The Far North Queensland landscape provides abundant opportunities to engage with the natural environment. Wayfaring is an exhibition based on my walks in the local terrain through painting, with the aim to reveal insights into the often tacit, yet deeply meaningful relationship between self and the landscape. Through the painting process these artworks reimagine countless walks, including the physical undulations, movement, shifting perspectives, texture, colour and layered embodied experiences. The personal implicit understandings of the FNQ landscape are explored through materials and made visible to the viewer.
The use of walking as a creative approach responds to current lifestyle trends that are becoming increasingly sedentary and digitally based. The slow pace of walking acts as a counterpoint to such lifestyles by providing a period of calm to directly engage with the environment. Walking in nature allows both the feet and mind to wander, providing a platform for contemplation and ultimately deeper understandings of self, place and belonging to emerge.

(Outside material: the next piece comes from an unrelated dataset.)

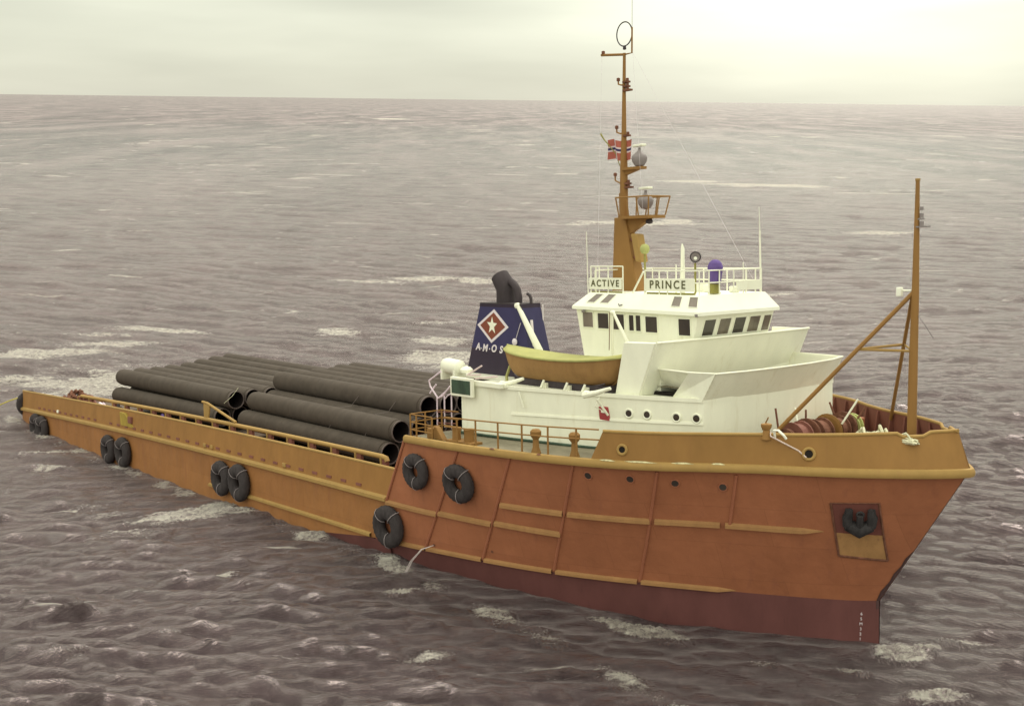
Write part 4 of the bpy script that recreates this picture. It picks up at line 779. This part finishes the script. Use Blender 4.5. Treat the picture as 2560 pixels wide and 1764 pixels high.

The exhibition title refers to the writings of Tim Ingold (2011) who contends that: ‘Wayfaring is the fundamental mode by which living beings inhabit the earth. Every such being has, accordingly, to be imagined as the line of its own movement- or more realistically- a bundle of lines’. In reference to this quote, the drawn line has become a core motif of this body of work and through creative practice I have come to understand the meaning of wayfaring in the Ingoldian sense. This body of work endeavours respond in an authentic manner to my personal connection to the FNQ landscape that has been enriched through walking.